64 I do not consider that in this case the imputations that failed were of limited relevance, especially when two of them failed at the relatively low bar of capacity and were not ever fit to proceed to the tribunal of fact. I do not think that indemnity costs should be available to support and encourage extravagant pleading or over pleading. They are to provide for indemnity costs when a properly brought claim is made the subject of a reasonable offer to settle. That does not mean that every imputation must succeed, but if imputations fail, the Court is entitled to have regard to that circumstance and conduct a realistic assessment of what has taken place.

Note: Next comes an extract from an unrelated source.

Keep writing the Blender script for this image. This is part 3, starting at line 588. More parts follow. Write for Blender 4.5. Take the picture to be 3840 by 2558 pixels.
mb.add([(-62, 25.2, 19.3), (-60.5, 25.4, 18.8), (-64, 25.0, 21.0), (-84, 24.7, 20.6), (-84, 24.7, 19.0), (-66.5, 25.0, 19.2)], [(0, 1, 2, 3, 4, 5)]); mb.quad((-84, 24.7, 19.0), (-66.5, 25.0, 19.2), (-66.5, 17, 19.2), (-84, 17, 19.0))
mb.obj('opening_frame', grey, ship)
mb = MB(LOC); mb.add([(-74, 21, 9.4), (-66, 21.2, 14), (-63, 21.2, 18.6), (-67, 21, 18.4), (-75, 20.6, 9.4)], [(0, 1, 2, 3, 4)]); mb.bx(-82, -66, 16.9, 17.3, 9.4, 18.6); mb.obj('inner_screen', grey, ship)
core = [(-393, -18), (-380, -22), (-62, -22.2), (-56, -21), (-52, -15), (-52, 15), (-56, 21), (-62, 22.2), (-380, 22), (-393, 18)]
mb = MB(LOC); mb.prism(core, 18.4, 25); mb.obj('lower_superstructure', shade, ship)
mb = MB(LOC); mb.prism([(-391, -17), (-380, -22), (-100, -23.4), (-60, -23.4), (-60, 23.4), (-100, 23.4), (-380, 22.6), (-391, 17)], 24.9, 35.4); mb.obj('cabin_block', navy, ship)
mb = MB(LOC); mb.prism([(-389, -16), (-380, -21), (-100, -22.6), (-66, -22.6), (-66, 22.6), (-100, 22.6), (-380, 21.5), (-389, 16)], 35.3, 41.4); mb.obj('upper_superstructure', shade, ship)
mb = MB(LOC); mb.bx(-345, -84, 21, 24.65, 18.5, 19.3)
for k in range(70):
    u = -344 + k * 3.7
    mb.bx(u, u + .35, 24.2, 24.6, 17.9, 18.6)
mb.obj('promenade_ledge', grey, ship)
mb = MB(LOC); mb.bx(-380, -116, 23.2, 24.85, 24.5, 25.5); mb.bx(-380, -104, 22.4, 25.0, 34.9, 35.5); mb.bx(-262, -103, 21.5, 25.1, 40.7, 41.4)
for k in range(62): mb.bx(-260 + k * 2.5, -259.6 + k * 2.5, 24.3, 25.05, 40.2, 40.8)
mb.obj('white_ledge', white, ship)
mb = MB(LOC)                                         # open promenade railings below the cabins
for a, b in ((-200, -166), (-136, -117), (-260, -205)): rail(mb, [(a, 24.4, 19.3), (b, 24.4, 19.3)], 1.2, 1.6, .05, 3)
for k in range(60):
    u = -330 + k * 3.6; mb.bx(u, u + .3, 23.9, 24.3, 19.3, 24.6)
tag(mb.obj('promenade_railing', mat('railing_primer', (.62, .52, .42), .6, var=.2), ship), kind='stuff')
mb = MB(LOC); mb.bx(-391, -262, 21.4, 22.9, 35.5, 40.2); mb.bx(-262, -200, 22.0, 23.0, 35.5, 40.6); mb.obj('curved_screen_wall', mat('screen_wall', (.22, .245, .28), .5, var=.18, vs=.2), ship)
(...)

65 Publisher respondents risk indemnity costs from the outset if a reasonable offer is unreasonably refused. That is, while s 40 encourages settlement, it expressly does so by reference to reasonable offers and reasonable refusals, which is inextricably tied up with a reasonable case being brought in the first place. It is not carte blanche to demand more than success in the litigation could have delivered, as that could reasonably be viewed and assessed at the time that the offer is made. Section 40 is not to be read as requiring a respondent to compensate on costs beyond the ordinary basis for failing to capitulate on whatever terms are demanded.
66 The applicant never wavered from pressing all of his imputations, including at trial. The case might well not have proceeded to trial had the three unsuccessful imputations not been pressed; and had they not been pressed, the respondents would have had a much more difficult time in defending their conduct when it came to costs, and in resisting an order for indemnity costs. If those imputations, two of them baseless, and one of them very weak and unable to be sustained factually, had been absent, and less had been sought collaterally, the offer would have been reasonable, and the refusal of it unreasonable. However, as made, the offer was not reasonable, and accordingly it was not an offer within the terms of s 40(2)(a). Even if that was not so, refusing to accept it cannot be characterised as unreasonable for much the same reasons.